Article V of Hague Convention V on the rights and duties of neutral states in case of war on land states that a neutral state is not called upon to suppress "acts in violation of neutrality" unless said acts have been committed on its own territory. Concerning the use of the term acts in violation of neutrality, Colonel Borel, in the report to the Conference by its Second Commission, on rights and duties of neutral states in case of war on land, said that

it would be impossible to make here a complete enumeration of all acts that might be considered in violation of neutrality, and therefore it must be left to the neutral State to do as much more as it deems necessary, in this respect, either in its neutrality proclamation or otherwise.
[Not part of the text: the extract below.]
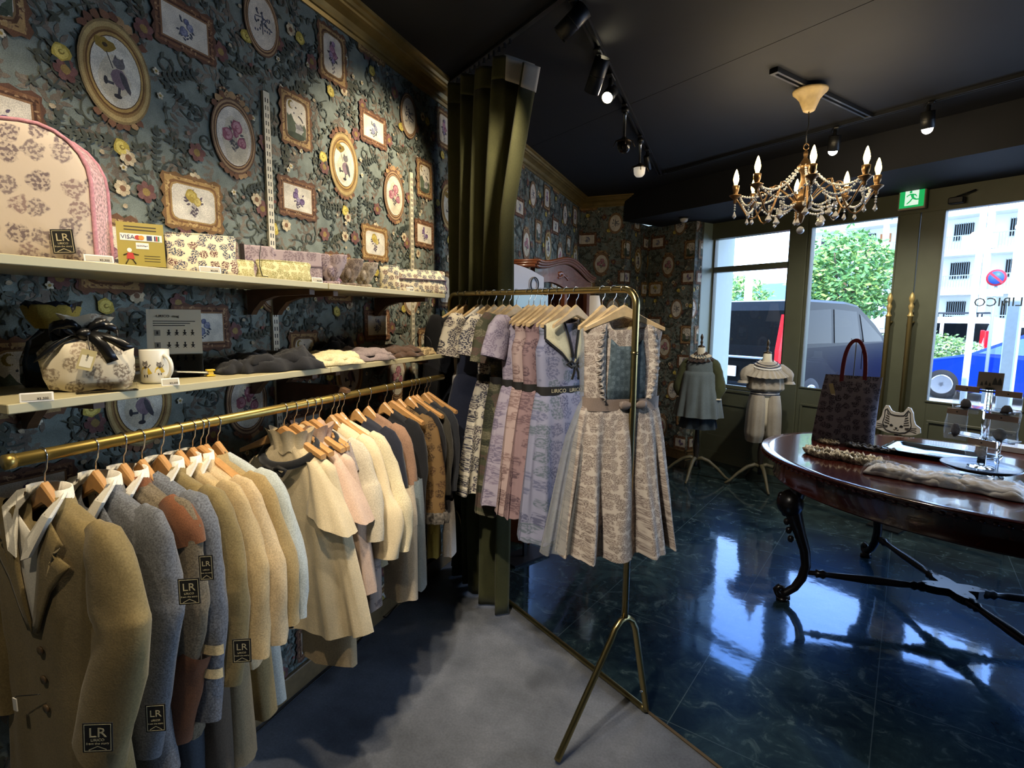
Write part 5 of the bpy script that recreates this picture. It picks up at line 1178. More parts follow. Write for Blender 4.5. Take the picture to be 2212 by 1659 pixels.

Scott, Reports to the Hague Conferences of 1899 and 1907 (1917) 538, 541; I Deuxième Conférence Internationale de la Paix: Actes et documents (The Hague, 1907) 140.

Retaliation

It certainly can not be said that international law imposes upon a neutral a duty to resort to retaliatory acts in response to the illegal conduct of a belligerent. It is not even clear that a neutral is under a duty to protest against illegal belligerent conduct. Aside from the law of neutrality, it is not believed that international law imposes upon a State a duty to protest against illegal conduct of which it is the victim. A State may, if it chooses, ignore the offense, without giving to any other State a right to protest against its forbearance. This is true because international law has not yet reached the point of development where every breach of the law is considered to be a matter of common concern. "Up to this time breaches of international law have been treated as we treat wrongs under civil procedure [as contrasted with criminal procedure], as if they concerned nobody except the particular nation upon which the injury was inflicted and the nation inflicting it. There has been no general recognition of the right of other nations to object." Elihu Root, "The Outlook for International Law," Proceedings of the American Society of International Law, 1915, p. 8.

Research in International Law, Draft Convention on Rights and Duties of Neutral States in Naval and Aerial War (Harvard Law School), 33 A.J.I.L. Supp. (1939) 175, 334.

As in the case of retaliatory acts adopted in time of peace, the State resorting to such a measure of self-help [acts of reprisal and retaliation] must justify its conduct by showing the illegality of the action against which it complains. If it acts without such justification, its action is illegal under general principles of international law and without reference to the particular law of neutrality. If the retaliating State, however, pretends to be neutral, it is under a double burden since its conduct may be challenged both under the general rules and under the special rule of neutral impartiality. It is obvious that a neutral may not excuse its partial conduct merely by characterizing it with the label of retaliation, reprisal or retorsion.

It is also necessary to point out that the neutral State's retaliatory measure must not be a violation of any absolute neutral duty.

Ibid. 330.

If the partial or discriminatory treatment meted out to a belligerent is a retaliatory act adopted by the neutral because of previous injury by the illegal action of that belligerent, the conduct of the neutral is generally regarded as justified and is not deemed a violation of the neutral duty of impartiality.

See ibid. 329-334. This is also recognized by the second paragraph of article IX of Hague Convention XIII of 1907, 2 Treaties, etc. (Malloy, 1910) 2352, 2360; 36 Stat. 2415, 2428.